Nunca me ha dado pena decir que cuando juega la selección me pongo muy nerviosa, pero cuando amaneció el martes 10 de octubre no sabía que hacer conmigo misma. Confieso que rece un Rosario, pero no para que Panamá fuera al Mundial, sino para yo no morir en el intento de la selección por alcanzarlo.
Sentada en el palco de prensa del Rommel al minuto 70 deje de mirar la cancha. Disimulaba ver mi teléfono buscando información de los otros partidos o simplemente miraba el piso. Mirar la cancha me generaba angustia, estaba al borde del llanto por esa angustia. Me decía a mí misma que más nunca quería volver a sentir lo que estaba sintiendo, que no tenía necesidad de ponerme a sufrir de esa manera. Solo quería que se acabara el partido, solo quería escuchar el pitazo final, y que pasara lo que tenía que pasar.
Y luego apareció Roman. Permanecí de pie observando: a la gente en las gradas, y lo que sucedía sistemáticamente en la cancha en esa búsqueda incesante de perder tiempo, por no poner el balón en juego. Ya en ese momento no era angustia, era asombro. Y luego vino el pitazo final y el Rommel reventó. Íbamos directo a un Mundial. La gente lloraba y se abrazaba y yo simplemente no lo podía creer, no se registraba en mi mente. De mis ojos no salían lágrimas.

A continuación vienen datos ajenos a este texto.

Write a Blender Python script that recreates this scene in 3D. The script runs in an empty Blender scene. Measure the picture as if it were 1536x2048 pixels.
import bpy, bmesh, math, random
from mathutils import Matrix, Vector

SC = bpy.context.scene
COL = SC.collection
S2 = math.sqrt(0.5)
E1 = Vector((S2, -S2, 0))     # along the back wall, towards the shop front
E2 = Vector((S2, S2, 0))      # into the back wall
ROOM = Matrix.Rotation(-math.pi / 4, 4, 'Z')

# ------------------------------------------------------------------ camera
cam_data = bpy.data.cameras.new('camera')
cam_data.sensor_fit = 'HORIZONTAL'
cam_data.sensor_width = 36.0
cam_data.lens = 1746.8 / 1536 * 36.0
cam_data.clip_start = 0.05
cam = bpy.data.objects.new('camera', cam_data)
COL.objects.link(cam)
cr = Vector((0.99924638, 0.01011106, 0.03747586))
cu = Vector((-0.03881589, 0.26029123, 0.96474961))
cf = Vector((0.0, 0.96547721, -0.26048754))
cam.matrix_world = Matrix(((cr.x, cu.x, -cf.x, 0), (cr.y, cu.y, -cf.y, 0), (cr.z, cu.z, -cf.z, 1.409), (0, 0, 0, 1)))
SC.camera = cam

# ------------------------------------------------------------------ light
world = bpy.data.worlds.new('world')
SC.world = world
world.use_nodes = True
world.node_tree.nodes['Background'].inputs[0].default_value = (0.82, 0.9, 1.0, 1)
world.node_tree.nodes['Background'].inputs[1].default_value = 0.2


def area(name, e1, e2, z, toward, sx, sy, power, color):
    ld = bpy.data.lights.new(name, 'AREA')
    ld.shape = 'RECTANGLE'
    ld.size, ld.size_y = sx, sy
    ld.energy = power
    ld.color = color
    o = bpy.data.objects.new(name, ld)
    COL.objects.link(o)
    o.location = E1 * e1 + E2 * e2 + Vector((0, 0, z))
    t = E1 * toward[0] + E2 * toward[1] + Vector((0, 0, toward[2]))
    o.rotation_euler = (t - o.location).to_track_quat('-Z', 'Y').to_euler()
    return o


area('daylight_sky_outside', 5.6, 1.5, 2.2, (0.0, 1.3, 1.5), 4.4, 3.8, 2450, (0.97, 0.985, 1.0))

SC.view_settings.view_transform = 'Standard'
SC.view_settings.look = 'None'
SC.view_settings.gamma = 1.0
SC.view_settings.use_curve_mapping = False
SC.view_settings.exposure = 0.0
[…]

Después de un periplo por llegar a la cancha como periodista acreditada mientras veía a muchos otros con sus guardaespaldas personales entrar sin problema, me senté en el banquillo de Panamá, sudada y agotada. No tenía sentimiento, simplemente observaba la cancha. Veía a los pocos jugadores que quedaban, a sus familias y amigos, y otro pocotón de gente que no tenían nada que hacer allí. Me preguntaron en que pensaba, y respondí nada. Mi mente estaba en blanco.
La histeria colectiva inicio esa noche y seguirá hasta junio del 2018, mi único deseo es que mantengamos la cordura. Estoy feliz que Panamá vaya a su primer Mundial, estoy feliz por los jugadores y sus familiares. Solo he tenido lágrimas cuando los he visto a ellos llorar. Aunque en el fondo creo que me imaginaba la clasificación de otra manera, lo importante al final es que vamos pal’ Mundial, y que Panamá logro su objetivo. ¡Nos vemos en Rusia!